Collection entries
=====
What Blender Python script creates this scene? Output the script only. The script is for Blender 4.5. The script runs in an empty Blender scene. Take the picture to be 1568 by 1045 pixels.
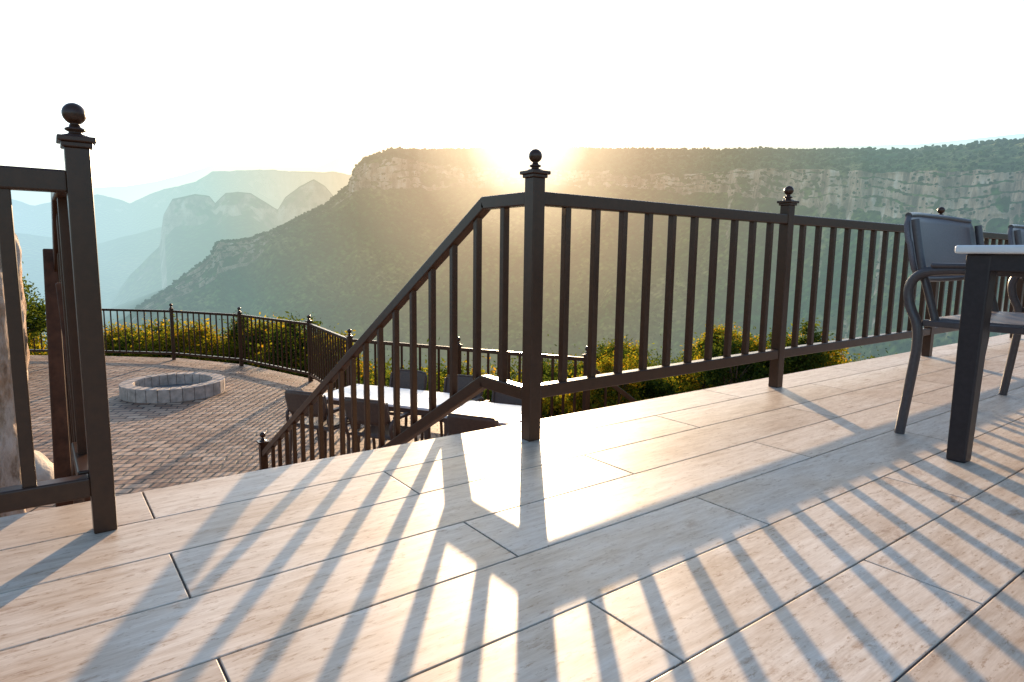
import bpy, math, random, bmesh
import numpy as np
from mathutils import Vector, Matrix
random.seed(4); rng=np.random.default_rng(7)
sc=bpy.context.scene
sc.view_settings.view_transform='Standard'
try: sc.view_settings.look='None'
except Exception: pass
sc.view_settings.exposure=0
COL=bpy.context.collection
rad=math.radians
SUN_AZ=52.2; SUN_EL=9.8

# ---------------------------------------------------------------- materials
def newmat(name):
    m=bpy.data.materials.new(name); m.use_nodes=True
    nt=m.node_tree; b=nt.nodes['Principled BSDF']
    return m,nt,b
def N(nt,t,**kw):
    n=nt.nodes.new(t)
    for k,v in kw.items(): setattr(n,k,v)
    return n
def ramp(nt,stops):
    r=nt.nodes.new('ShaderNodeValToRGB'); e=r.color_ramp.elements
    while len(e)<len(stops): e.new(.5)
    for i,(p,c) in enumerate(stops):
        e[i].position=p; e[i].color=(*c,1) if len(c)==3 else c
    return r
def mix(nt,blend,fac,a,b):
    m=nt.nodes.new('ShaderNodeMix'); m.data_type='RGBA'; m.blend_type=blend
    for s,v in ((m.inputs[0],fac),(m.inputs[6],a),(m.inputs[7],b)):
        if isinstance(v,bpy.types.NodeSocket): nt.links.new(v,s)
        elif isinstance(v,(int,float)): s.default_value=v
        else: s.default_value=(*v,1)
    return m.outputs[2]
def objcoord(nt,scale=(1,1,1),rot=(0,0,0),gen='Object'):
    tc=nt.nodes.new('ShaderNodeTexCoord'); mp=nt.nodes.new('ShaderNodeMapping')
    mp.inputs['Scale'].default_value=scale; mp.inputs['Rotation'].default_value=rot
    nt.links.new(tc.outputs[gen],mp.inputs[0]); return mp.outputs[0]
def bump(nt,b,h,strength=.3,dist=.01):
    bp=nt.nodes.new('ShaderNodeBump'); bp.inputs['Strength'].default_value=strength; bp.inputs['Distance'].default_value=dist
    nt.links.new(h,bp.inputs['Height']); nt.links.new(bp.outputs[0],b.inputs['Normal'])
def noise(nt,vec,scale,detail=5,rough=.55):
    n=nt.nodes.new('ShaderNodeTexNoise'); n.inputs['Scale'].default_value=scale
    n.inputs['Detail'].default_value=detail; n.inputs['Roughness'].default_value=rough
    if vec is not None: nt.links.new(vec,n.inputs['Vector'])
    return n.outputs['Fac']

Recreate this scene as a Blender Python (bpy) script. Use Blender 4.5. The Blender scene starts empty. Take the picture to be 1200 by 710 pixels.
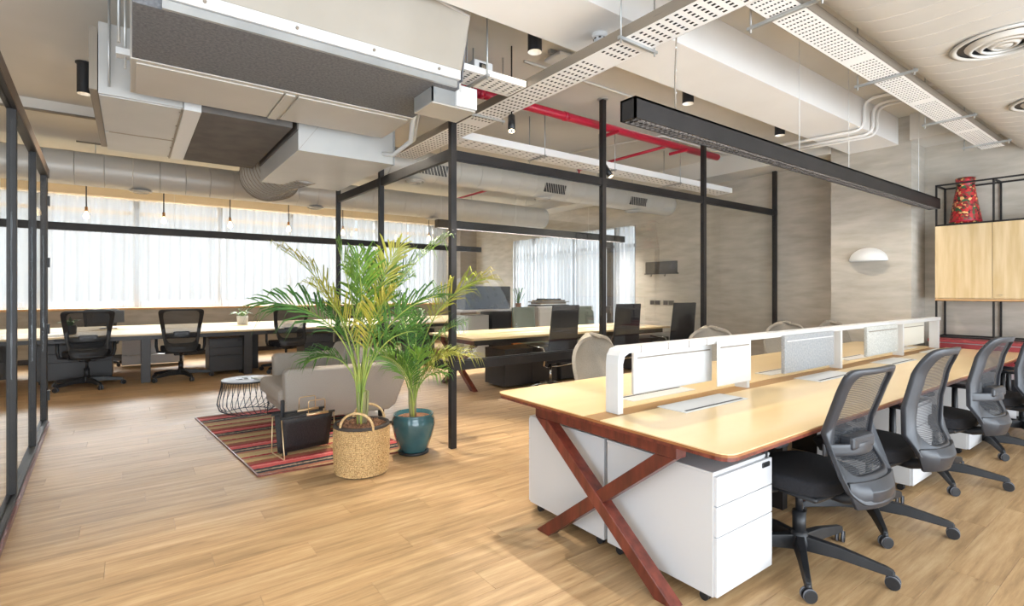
=====
-- Written task --
Starting at the top of the listing above, reproduce each line up to and including the one with "SUN_AZ=52.2; SUN_EL=9.8"; omit the pictures.

-- Exercise result --
What Blender Python script creates this scene? Output the script only. The script is for Blender 4.5. The script runs in an empty Blender scene. Take the picture to be 1568 by 1045 pixels.
import bpy, math, random, bmesh
import numpy as np
from mathutils import Vector, Matrix
random.seed(4); rng=np.random.default_rng(7)
sc=bpy.context.scene
sc.view_settings.view_transform='Standard'
try: sc.view_settings.look='None'
except Exception: pass
sc.view_settings.exposure=0
COL=bpy.context.collection
rad=math.radians
SUN_AZ=52.2; SUN_EL=9.8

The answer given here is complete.